Mindset tip 3: bracketing. Big picture too scary? Just break it down

“Some challenges are too big. Take the Marathon des Sables [six marathons, in six days, in the Sahara desert carrying all your food and equipment] for example. When you arrive on day one what you’re about to attempt feels outrageous. If you allow that thought to grow you might as well give in on the spot.

“So you don’t focus on having six marathons ahead of you, you focus instead on the next immediate smaller goal – reaching the next checkpoint, crossing the next sand dune, even just taking the next step, and when you’ve made it to that point, whatever it is, forget it, pick the next one, and keep going. It’s like meditation, you’re focusing everything on that next improvement.

“I did this with Pathfinder selection and with rehabilitation after my injury when instead of looking at what I couldn’t do, which was a lot, I just aimed for improvement every day, no matter how small. That’s the beauty of this technique, you can apply it to any challenge in your life.”

Mindset tip 4: harness your achievements – there are milestones everywhere en route to your goal. Find them, celebrate them, draw strength from them

“Recognise every achievement you make, even the smaller ones on the way to your main goal, and use them to motivate you forwards. Just like bracketing and visualisation this can be applied to any challenge you want to take on.
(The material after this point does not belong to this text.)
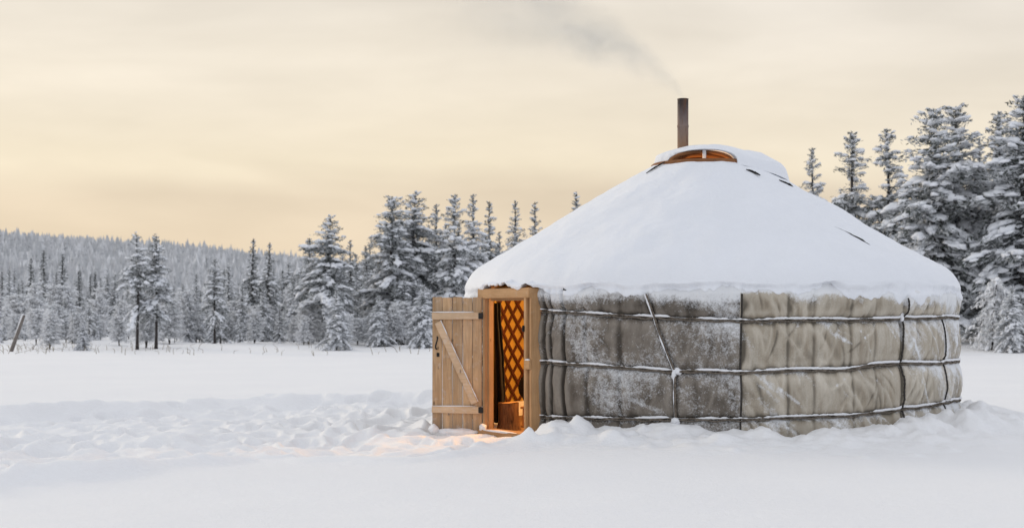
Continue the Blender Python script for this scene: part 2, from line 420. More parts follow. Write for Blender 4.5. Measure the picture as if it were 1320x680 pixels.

“At the end of each day on Pathfinder selection I’d celebrate. No matter how many more days were left, I’d made it through another one and was a step closer to my goal. It’s a great feeling that no one could take away from me. Slowly, those days became a week, and there I was, still in one piece. It might have been hard every day, sometimes it had been brutal every second, but I was still standing so was it really so bad? If I’d managed that, how far could I push it tomorrow, and the next day, and the day after that?

“The same theory also applies to people around you who are starting to give up and throw their hand in. You can draw strength from not following their example, from carrying on when others won’t.

“A lot of things in life are tough but there are very few that will actually kill you.

"The more you deal with challenges the better you become at it and tackling endurance events of any sort is brilliant because it’s not just physical, it’s like being a special forces soldier in many ways – you have to put your planning and preparation in, you’ve got to navigate, battle the elements and stretch your mind and body beyond their comfort zones.”